#### [DATASET CONTENT]

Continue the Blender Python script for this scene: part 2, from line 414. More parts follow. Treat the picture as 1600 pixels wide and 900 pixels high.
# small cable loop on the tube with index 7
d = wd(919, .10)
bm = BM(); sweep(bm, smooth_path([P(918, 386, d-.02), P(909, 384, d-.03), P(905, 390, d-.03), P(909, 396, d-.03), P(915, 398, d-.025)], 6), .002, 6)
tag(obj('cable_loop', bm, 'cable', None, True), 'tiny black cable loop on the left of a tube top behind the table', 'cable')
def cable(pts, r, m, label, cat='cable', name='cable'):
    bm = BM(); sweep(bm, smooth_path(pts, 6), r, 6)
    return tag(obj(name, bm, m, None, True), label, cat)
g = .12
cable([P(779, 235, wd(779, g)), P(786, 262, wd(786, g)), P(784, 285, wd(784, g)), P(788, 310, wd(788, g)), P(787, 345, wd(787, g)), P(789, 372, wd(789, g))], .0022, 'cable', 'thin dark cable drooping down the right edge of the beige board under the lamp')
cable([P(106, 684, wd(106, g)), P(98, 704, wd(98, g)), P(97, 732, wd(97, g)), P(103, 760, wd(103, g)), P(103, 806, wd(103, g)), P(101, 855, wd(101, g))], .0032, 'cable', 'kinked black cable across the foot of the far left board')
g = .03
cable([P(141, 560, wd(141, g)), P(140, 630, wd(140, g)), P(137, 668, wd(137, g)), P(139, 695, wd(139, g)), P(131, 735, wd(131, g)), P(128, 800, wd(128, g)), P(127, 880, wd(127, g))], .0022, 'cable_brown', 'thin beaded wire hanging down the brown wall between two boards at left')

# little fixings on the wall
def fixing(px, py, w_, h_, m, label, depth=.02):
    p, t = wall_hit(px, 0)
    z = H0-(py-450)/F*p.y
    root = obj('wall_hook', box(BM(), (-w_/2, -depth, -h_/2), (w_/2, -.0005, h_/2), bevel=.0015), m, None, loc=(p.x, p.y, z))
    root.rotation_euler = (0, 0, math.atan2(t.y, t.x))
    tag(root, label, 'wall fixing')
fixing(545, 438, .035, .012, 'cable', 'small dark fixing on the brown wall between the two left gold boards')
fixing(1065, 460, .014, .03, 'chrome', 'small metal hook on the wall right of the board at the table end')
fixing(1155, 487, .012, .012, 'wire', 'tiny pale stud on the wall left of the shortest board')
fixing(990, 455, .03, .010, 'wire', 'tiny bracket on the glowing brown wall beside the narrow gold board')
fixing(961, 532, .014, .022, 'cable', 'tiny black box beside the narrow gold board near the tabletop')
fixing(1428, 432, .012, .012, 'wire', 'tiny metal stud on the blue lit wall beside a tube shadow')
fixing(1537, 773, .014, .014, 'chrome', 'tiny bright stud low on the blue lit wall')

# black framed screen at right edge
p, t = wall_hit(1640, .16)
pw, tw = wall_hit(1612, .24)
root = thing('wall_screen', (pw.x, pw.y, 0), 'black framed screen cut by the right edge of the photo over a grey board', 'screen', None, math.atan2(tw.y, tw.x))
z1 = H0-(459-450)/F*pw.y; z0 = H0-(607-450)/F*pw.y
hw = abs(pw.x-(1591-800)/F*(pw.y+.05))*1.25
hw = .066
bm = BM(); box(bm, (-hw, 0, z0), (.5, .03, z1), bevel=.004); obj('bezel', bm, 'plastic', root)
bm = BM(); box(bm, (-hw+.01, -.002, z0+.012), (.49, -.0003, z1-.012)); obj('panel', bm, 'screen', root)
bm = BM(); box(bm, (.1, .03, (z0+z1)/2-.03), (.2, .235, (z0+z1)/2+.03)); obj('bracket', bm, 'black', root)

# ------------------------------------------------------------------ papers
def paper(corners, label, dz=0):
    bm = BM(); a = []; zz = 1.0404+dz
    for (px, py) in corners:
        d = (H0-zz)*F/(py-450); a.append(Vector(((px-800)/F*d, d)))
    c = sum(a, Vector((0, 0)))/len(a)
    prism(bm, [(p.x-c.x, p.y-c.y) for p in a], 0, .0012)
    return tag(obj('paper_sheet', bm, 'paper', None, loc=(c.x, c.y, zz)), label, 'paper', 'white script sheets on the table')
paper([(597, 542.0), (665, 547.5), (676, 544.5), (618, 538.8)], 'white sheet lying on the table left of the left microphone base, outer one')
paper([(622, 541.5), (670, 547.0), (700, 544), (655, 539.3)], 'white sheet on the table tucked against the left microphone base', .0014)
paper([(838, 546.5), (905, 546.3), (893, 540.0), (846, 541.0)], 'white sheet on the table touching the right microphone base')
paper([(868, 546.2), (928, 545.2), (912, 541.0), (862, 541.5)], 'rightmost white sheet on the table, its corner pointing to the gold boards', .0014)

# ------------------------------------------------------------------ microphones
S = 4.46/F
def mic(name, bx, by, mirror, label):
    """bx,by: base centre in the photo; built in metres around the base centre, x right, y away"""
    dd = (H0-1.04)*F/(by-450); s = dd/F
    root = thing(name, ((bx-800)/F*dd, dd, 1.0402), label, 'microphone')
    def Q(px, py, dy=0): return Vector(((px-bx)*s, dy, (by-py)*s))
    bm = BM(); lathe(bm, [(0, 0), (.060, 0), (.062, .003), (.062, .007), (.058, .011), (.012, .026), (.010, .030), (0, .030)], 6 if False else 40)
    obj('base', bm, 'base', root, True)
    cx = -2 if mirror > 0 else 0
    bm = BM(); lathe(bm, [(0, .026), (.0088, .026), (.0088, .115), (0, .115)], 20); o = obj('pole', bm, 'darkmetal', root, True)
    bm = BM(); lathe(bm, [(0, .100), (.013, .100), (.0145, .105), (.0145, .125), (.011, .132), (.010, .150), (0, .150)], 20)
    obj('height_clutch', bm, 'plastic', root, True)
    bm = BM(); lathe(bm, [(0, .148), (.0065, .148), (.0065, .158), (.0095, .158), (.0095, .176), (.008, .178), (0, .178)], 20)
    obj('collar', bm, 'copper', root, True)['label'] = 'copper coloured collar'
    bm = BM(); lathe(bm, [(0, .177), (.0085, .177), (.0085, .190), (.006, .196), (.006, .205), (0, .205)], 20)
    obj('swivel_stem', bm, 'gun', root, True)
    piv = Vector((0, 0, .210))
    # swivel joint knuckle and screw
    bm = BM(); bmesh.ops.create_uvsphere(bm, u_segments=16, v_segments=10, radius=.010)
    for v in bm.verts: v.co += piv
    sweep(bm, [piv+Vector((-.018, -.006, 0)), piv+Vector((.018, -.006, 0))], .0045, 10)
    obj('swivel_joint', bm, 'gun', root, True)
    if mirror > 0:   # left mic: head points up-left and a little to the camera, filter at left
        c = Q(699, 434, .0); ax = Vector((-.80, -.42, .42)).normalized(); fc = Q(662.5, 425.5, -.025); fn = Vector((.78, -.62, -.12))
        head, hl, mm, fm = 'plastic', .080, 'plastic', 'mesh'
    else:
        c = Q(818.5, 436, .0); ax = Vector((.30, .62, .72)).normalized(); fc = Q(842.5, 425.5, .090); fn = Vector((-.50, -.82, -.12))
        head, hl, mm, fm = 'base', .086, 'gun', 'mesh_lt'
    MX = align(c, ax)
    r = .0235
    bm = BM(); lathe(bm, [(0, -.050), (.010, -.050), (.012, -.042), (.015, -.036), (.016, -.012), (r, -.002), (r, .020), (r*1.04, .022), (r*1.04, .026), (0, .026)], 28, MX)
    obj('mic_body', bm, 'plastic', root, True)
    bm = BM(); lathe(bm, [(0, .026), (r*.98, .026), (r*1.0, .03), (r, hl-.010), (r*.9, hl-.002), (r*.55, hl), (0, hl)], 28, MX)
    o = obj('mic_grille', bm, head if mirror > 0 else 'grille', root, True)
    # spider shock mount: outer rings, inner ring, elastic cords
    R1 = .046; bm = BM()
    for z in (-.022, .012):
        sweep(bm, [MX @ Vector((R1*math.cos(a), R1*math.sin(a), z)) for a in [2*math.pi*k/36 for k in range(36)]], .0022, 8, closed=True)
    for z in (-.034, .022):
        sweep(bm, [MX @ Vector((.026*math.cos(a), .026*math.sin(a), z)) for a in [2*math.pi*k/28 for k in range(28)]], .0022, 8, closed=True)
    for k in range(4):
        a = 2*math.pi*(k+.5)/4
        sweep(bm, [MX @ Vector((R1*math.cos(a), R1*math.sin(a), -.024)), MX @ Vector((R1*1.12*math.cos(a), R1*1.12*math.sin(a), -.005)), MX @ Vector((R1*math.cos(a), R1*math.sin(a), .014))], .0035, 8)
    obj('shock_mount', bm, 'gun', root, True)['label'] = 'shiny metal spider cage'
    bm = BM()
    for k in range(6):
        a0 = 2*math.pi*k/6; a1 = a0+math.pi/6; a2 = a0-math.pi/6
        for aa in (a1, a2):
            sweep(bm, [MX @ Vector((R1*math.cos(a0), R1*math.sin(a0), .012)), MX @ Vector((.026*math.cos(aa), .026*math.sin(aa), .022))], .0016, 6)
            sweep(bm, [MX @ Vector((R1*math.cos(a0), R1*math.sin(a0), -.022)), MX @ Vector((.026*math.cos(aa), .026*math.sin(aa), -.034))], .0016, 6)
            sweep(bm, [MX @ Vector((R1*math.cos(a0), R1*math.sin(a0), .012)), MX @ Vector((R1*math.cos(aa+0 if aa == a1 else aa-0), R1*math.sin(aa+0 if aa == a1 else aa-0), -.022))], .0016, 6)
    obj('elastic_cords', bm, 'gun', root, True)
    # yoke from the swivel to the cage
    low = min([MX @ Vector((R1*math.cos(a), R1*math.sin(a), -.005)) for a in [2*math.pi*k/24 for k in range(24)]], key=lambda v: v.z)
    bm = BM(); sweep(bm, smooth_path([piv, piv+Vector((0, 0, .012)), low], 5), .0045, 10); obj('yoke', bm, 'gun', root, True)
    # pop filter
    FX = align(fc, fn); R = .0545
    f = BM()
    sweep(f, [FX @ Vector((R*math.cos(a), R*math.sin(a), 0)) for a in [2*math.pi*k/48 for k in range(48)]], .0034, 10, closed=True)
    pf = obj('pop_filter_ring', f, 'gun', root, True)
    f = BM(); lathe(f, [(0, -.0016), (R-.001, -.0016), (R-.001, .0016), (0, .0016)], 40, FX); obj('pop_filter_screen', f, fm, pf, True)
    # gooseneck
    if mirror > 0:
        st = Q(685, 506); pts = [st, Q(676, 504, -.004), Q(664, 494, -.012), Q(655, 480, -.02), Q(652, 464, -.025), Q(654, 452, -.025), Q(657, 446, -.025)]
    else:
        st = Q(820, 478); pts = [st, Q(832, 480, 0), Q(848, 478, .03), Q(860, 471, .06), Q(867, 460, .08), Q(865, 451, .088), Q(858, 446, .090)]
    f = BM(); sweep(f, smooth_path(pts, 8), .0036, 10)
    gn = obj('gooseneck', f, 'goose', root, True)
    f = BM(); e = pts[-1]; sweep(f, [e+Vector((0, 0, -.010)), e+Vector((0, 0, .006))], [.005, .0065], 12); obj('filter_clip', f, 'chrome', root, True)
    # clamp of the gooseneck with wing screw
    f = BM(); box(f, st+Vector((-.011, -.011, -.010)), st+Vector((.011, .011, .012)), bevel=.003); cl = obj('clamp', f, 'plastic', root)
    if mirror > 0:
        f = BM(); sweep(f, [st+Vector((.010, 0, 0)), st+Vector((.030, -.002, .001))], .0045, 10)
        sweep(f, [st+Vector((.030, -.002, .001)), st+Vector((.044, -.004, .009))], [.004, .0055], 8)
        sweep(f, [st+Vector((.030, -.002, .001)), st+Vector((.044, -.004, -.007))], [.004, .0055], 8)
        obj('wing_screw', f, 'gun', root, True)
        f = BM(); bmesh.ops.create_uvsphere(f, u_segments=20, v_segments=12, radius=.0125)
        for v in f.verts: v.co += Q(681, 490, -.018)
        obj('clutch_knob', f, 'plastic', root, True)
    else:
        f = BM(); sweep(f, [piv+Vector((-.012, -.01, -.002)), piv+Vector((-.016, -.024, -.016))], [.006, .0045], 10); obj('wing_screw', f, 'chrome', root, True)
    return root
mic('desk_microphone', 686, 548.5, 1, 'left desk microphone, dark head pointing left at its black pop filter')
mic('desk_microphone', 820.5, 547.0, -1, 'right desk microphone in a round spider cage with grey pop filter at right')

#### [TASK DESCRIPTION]
What is needed is an exact copy of the lines from the start of the listing through the line where "boards at left')" sits, please, both end lines included and nothing more.

#### [CORRECT RESULT]
Continue the Blender Python script for this scene: part 2, from line 414. More parts follow. Treat the picture as 1600 pixels wide and 900 pixels high.
# small cable loop on the tube with index 7
d = wd(919, .10)
bm = BM(); sweep(bm, smooth_path([P(918, 386, d-.02), P(909, 384, d-.03), P(905, 390, d-.03), P(909, 396, d-.03), P(915, 398, d-.025)], 6), .002, 6)
tag(obj('cable_loop', bm, 'cable', None, True), 'tiny black cable loop on the left of a tube top behind the table', 'cable')
def cable(pts, r, m, label, cat='cable', name='cable'):
    bm = BM(); sweep(bm, smooth_path(pts, 6), r, 6)
    return tag(obj(name, bm, m, None, True), label, cat)
g = .12
cable([P(779, 235, wd(779, g)), P(786, 262, wd(786, g)), P(784, 285, wd(784, g)), P(788, 310, wd(788, g)), P(787, 345, wd(787, g)), P(789, 372, wd(789, g))], .0022, 'cable', 'thin dark cable drooping down the right edge of the beige board under the lamp')
cable([P(106, 684, wd(106, g)), P(98, 704, wd(98, g)), P(97, 732, wd(97, g)), P(103, 760, wd(103, g)), P(103, 806, wd(103, g)), P(101, 855, wd(101, g))], .0032, 'cable', 'kinked black cable across the foot of the far left board')
g = .03
cable([P(141, 560, wd(141, g)), P(140, 630, wd(140, g)), P(137, 668, wd(137, g)), P(139, 695, wd(139, g)), P(131, 735, wd(131, g)), P(128, 800, wd(128, g)), P(127, 880, wd(127, g))], .0022, 'cable_brown', 'thin beaded wire hanging down the brown wall between two boards at left')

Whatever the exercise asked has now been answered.